>>

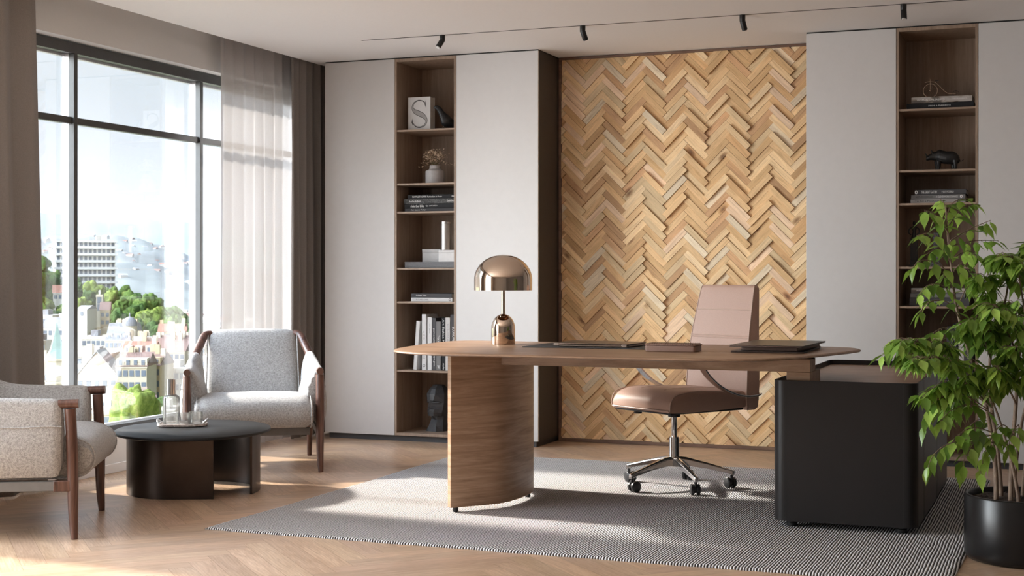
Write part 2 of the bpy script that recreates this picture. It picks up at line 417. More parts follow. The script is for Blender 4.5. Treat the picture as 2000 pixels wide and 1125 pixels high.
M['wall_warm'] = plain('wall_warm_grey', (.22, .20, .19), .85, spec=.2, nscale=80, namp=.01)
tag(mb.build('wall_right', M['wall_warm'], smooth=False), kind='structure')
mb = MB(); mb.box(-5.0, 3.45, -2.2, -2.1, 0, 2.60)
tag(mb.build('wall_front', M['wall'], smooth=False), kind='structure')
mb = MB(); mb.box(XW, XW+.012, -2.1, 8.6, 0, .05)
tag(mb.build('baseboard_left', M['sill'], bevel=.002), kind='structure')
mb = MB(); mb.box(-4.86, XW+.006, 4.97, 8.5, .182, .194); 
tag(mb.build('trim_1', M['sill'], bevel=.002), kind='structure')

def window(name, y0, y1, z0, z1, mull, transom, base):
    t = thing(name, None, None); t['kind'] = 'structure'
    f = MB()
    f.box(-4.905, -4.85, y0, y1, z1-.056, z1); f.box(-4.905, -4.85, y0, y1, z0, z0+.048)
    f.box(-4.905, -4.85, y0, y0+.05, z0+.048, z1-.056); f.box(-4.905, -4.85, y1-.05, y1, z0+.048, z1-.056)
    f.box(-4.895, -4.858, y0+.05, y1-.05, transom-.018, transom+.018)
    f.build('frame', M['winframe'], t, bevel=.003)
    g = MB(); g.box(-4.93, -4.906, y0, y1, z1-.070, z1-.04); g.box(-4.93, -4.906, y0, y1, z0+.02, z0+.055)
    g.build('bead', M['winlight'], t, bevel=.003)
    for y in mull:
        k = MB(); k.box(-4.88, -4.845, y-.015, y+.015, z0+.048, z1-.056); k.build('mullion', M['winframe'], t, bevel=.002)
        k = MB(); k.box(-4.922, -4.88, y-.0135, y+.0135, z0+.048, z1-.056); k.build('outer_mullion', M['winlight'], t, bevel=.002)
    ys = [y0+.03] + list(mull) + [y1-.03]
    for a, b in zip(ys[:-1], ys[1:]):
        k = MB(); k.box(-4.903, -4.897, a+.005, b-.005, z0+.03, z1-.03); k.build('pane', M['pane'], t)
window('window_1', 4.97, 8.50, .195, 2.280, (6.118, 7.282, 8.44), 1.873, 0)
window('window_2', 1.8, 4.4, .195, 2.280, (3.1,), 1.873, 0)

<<

Required work: Please extract exactly the lines of the data, from the first through the line containing "tag(mb.build('trim_1', M['sill'], bevel=.002), kind='structure')", and add no pictures to the copy.

Output of the task:
Write part 2 of the bpy script that recreates this picture. It picks up at line 417. More parts follow. The script is for Blender 4.5. Treat the picture as 2000 pixels wide and 1125 pixels high.
M['wall_warm'] = plain('wall_warm_grey', (.22, .20, .19), .85, spec=.2, nscale=80, namp=.01)
tag(mb.build('wall_right', M['wall_warm'], smooth=False), kind='structure')
mb = MB(); mb.box(-5.0, 3.45, -2.2, -2.1, 0, 2.60)
tag(mb.build('wall_front', M['wall'], smooth=False), kind='structure')
mb = MB(); mb.box(XW, XW+.012, -2.1, 8.6, 0, .05)
tag(mb.build('baseboard_left', M['sill'], bevel=.002), kind='structure')
mb = MB(); mb.box(-4.86, XW+.006, 4.97, 8.5, .182, .194); 
tag(mb.build('trim_1', M['sill'], bevel=.002), kind='structure')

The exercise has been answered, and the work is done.